Produce an exact copy of all the data below, dropping every image.
**** PROVIDED DATA
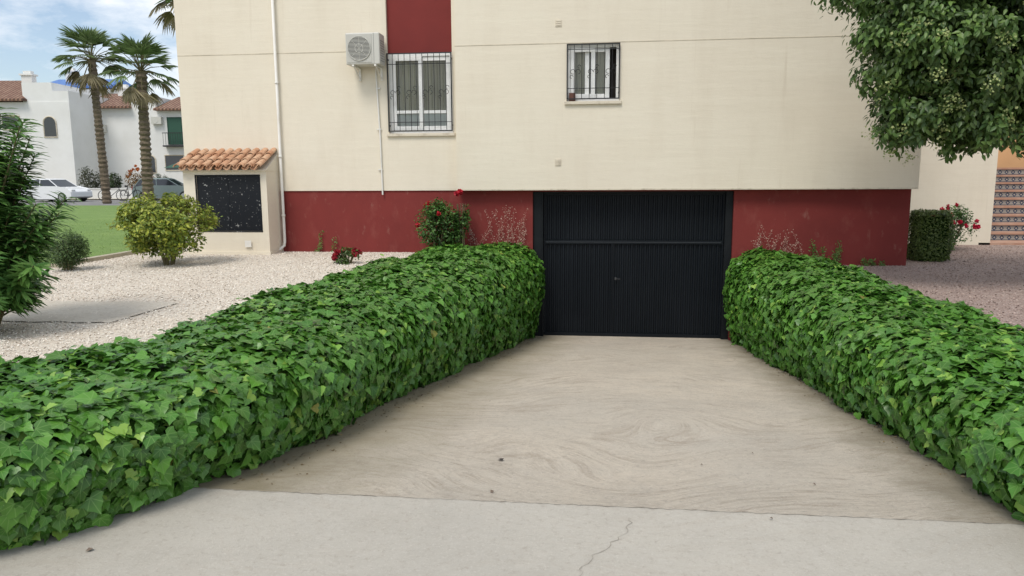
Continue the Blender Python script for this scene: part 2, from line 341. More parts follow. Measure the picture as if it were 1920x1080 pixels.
def pebbles(name,x0,x1,y0,y1,n,a,b,smin,smax,ex=None,zf=H):
    xs=rng.uniform(x0,x1,n); ys=rng.uniform(y0,y1,n)
    if ex: 
        k=~((xs>ex[0])&(xs<ex[1])&(ys>ex[2])&(ys<ex[3]))|(rng.random(n)<.2); xs=xs[k]; ys=ys[k]
    n=len(xs); zs=np.array([zf(x,y) for x,y in zip(xs,ys)])
    V=np.array([(1,0,0),(0,1,0),(-1,0,0),(0,-1,0),(0,0,.8),(0,0,-.6),(.7,.7,.3),(-.7,.6,.3)])
    F=np.array([(0,6,4),(6,1,4),(1,7,4),(7,2,4),(2,3,4),(3,0,4),(0,1,6),(1,2,7)])
    P=np.stack([xs,ys,zs],1); N=nrm(np.stack([rng.normal(0,.5,n),rng.normal(0,.5,n),np.ones(n)],1)); T=rng.normal(0,1,(n,3))
    o=leaves(name,P,N,T,rng.uniform(smin,smax,n),(V,F),varcol(n,a,b,.15),stoneLeaf); o['kind']='stuff'; return o
pebbles('gravel_pebbles',-6,-1.2,-7.2,-.05,30000,(.82,.77,.68),(.60,.51,.42),.004,.011,(-7,-2.85,-5.3,-4.5))
pebbles('pink_gravel_pebbles',4.3,9,-6,3.3,20000,(.48,.37,.32),(.28,.20,.17),.005,.012)
n=16000; xs=rng.uniform(-13,-5.9,n); ys=-2.1+16*rng.random(n)**1.4
P=np.stack([xs,ys,np.array([H(x,y) for x,y in zip(xs,ys)])+.005],1)
tag(leaves('grass_blades',P,nrm(rng.normal(0,1,(n,3))*[.6,.6,.2]+[0,0,.6]),np.stack([rng.normal(0,.4,n),rng.normal(0,.4,n),np.ones(n)],1),rng.uniform(.025,.045,n),(BLADE[0]*[2.2,1,1],BLADE[1]),varcol(n,(.16,.27,.055),(.26,.37,.10)),leafM),kind='stuff')
n=900; t=rng.random(n); side=rng.random(n)<.6; ys=-7.6+7.3*t
xs=np.where(side,.27+.126*(ys+.17)+.02+np.abs(rng.normal(0,.12,n)),3.36-np.abs(rng.normal(0,.08,n)))
P=np.stack([xs,ys,np.array([RZ(y) for y in ys])+.006],1)
tag(leaves('leaf_litter',P,rng.normal(0,.3,(n,3))+[0,0,1],rng.normal(0,1,(n,3)),rng.uniform(.008,.028,n),OVAL,varcol(n,(.14,.10,.05),(.30,.22,.12)),leafM),kind='stuff')
# ------------------------------------------------------------------ main building
bld=thing('apartment_building',(0,0,.3),'cream plastered apartment block with dark red base and basement garage','building')
ZT=6.6
def facade(mb,x0,x1,z0,z1,y,holes,rev=.15):
    xs=sorted({x0,x1,*[h[0] for h in holes],*[h[1] for h in holes]}); zs=sorted({z0,z1,*[h[2] for h in holes],*[h[3] for h in holes]})
    for i in range(len(xs)-1):
        for j in range(len(zs)-1):
            cx=(xs[i]+xs[i+1])/2; cz=(zs[j]+zs[j+1])/2
            if any(h[0]<cx<h[1] and h[2]<cz<h[3] for h in holes): continue
            mb.quad((xs[i],y,zs[j]),(xs[i+1],y,zs[j]),(xs[i+1],y,zs[j+1]),(xs[i],y,zs[j+1]))
    for h in holes:
        a,b,c,d=h[:4]; Y=y+rev
        mb.quad((a,y,c),(b,y,c),(b,Y,c),(a,Y,c)); mb.quad((a,y,d),(a,Y,d),(b,Y,d),(b,y,d))
        mb.quad((a,y,c),(a,Y,c),(a,Y,d),(a,y,d)); mb.quad((b,y,c),(b,y,d),(b,Y,d),(b,Y,c))
w=MB()
WA=(-1.85,-.87,2.24,3.42); WB=(.825,1.58,2.655,3.465)
facade(w,-5.15,-.80,1.392,ZT,-.02,[(-1.85,-.87,2.24,ZT-.3)],.14)
facade(w,-5.15,-3.62,.1,1.392,-.02,[])
w.quad((-3.62,-.02,.1),(-3.62,.02,.1),(-3.62,.02,1.392),(-3.62,-.02,1.392))
w.quad((-3.62,-.02,1.392),(-3.62,.05,1.392),(-.80,.05,1.392),(-.80,-.02,1.392))
facade(w,-.80,5.73,1.392,ZT,-.15,[WB],.14)
w.quad((-.80,-.15,1.392),(-.80,-.15,ZT),(-.80,0,ZT),(-.80,0,1.392))
w.quad((-.80,-.15,1.392),(-.80,.05,1.392),(5.73,.05,1.392),(5.73,-.15,1.392))
w.quad((5.73,-.15,1.392),(5.73,10,1.392),(5.73,10,ZT),(5.73,-.15,ZT)); w.quad((5.70,0,-.2),(5.70,10,-.2),(5.70,10,1.392),(5.70,0,1.392))
w.quad((-5.15,-.02,.0),(-5.15,-.02,ZT),(-5.15,10,ZT),(-5.15,10,.0)); w.quad((-5.15,10,0),(5.73,10,0),(5.73,10,ZT),(-5.15,10,ZT))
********
» **OUTPUT FOR THIS TASK**
Continue the Blender Python script for this scene: part 2, from line 341. More parts follow. Measure the picture as if it were 1920x1080 pixels.
def pebbles(name,x0,x1,y0,y1,n,a,b,smin,smax,ex=None,zf=H):
    xs=rng.uniform(x0,x1,n); ys=rng.uniform(y0,y1,n)
    if ex: 
        k=~((xs>ex[0])&(xs<ex[1])&(ys>ex[2])&(ys<ex[3]))|(rng.random(n)<.2); xs=xs[k]; ys=ys[k]
    n=len(xs); zs=np.array([zf(x,y) for x,y in zip(xs,ys)])
    V=np.array([(1,0,0),(0,1,0),(-1,0,0),(0,-1,0),(0,0,.8),(0,0,-.6),(.7,.7,.3),(-.7,.6,.3)])
    F=np.array([(0,6,4),(6,1,4),(1,7,4),(7,2,4),(2,3,4),(3,0,4),(0,1,6),(1,2,7)])
    P=np.stack([xs,ys,zs],1); N=nrm(np.stack([rng.normal(0,.5,n),rng.normal(0,.5,n),np.ones(n)],1)); T=rng.normal(0,1,(n,3))
    o=leaves(name,P,N,T,rng.uniform(smin,smax,n),(V,F),varcol(n,a,b,.15),stoneLeaf); o['kind']='stuff'; return o
pebbles('gravel_pebbles',-6,-1.2,-7.2,-.05,30000,(.82,.77,.68),(.60,.51,.42),.004,.011,(-7,-2.85,-5.3,-4.5))
pebbles('pink_gravel_pebbles',4.3,9,-6,3.3,20000,(.48,.37,.32),(.28,.20,.17),.005,.012)
n=16000; xs=rng.uniform(-13,-5.9,n); ys=-2.1+16*rng.random(n)**1.4
P=np.stack([xs,ys,np.array([H(x,y) for x,y in zip(xs,ys)])+.005],1)
tag(leaves('grass_blades',P,nrm(rng.normal(0,1,(n,3))*[.6,.6,.2]+[0,0,.6]),np.stack([rng.normal(0,.4,n),rng.normal(0,.4,n),np.ones(n)],1),rng.uniform(.025,.045,n),(BLADE[0]*[2.2,1,1],BLADE[1]),varcol(n,(.16,.27,.055),(.26,.37,.10)),leafM),kind='stuff')
n=900; t=rng.random(n); side=rng.random(n)<.6; ys=-7.6+7.3*t
xs=np.where(side,.27+.126*(ys+.17)+.02+np.abs(rng.normal(0,.12,n)),3.36-np.abs(rng.normal(0,.08,n)))
P=np.stack([xs,ys,np.array([RZ(y) for y in ys])+.006],1)
tag(leaves('leaf_litter',P,rng.normal(0,.3,(n,3))+[0,0,1],rng.normal(0,1,(n,3)),rng.uniform(.008,.028,n),OVAL,varcol(n,(.14,.10,.05),(.30,.22,.12)),leafM),kind='stuff')
# ------------------------------------------------------------------ main building
bld=thing('apartment_building',(0,0,.3),'cream plastered apartment block with dark red base and basement garage','building')
ZT=6.6
def facade(mb,x0,x1,z0,z1,y,holes,rev=.15):
    xs=sorted({x0,x1,*[h[0] for h in holes],*[h[1] for h in holes]}); zs=sorted({z0,z1,*[h[2] for h in holes],*[h[3] for h in holes]})
    for i in range(len(xs)-1):
        for j in range(len(zs)-1):
            cx=(xs[i]+xs[i+1])/2; cz=(zs[j]+zs[j+1])/2
            if any(h[0]<cx<h[1] and h[2]<cz<h[3] for h in holes): continue
            mb.quad((xs[i],y,zs[j]),(xs[i+1],y,zs[j]),(xs[i+1],y,zs[j+1]),(xs[i],y,zs[j+1]))
    for h in holes:
        a,b,c,d=h[:4]; Y=y+rev
        mb.quad((a,y,c),(b,y,c),(b,Y,c),(a,Y,c)); mb.quad((a,y,d),(a,Y,d),(b,Y,d),(b,y,d))
        mb.quad((a,y,c),(a,Y,c),(a,Y,d),(a,y,d)); mb.quad((b,y,c),(b,y,d),(b,Y,d),(b,Y,c))
w=MB()
WA=(-1.85,-.87,2.24,3.42); WB=(.825,1.58,2.655,3.465)
facade(w,-5.15,-.80,1.392,ZT,-.02,[(-1.85,-.87,2.24,ZT-.3)],.14)
facade(w,-5.15,-3.62,.1,1.392,-.02,[])
w.quad((-3.62,-.02,.1),(-3.62,.02,.1),(-3.62,.02,1.392),(-3.62,-.02,1.392))
w.quad((-3.62,-.02,1.392),(-3.62,.05,1.392),(-.80,.05,1.392),(-.80,-.02,1.392))
facade(w,-.80,5.73,1.392,ZT,-.15,[WB],.14)
w.quad((-.80,-.15,1.392),(-.80,-.15,ZT),(-.80,0,ZT),(-.80,0,1.392))
w.quad((-.80,-.15,1.392),(-.80,.05,1.392),(5.73,.05,1.392),(5.73,-.15,1.392))
w.quad((5.73,-.15,1.392),(5.73,10,1.392),(5.73,10,ZT),(5.73,-.15,ZT)); w.quad((5.70,0,-.2),(5.70,10,-.2),(5.70,10,1.392),(5.70,0,1.392))
w.quad((-5.15,-.02,.0),(-5.15,-.02,ZT),(-5.15,10,ZT),(-5.15,10,.0)); w.quad((-5.15,10,0),(5.73,10,0),(5.73,10,ZT),(-5.15,10,ZT))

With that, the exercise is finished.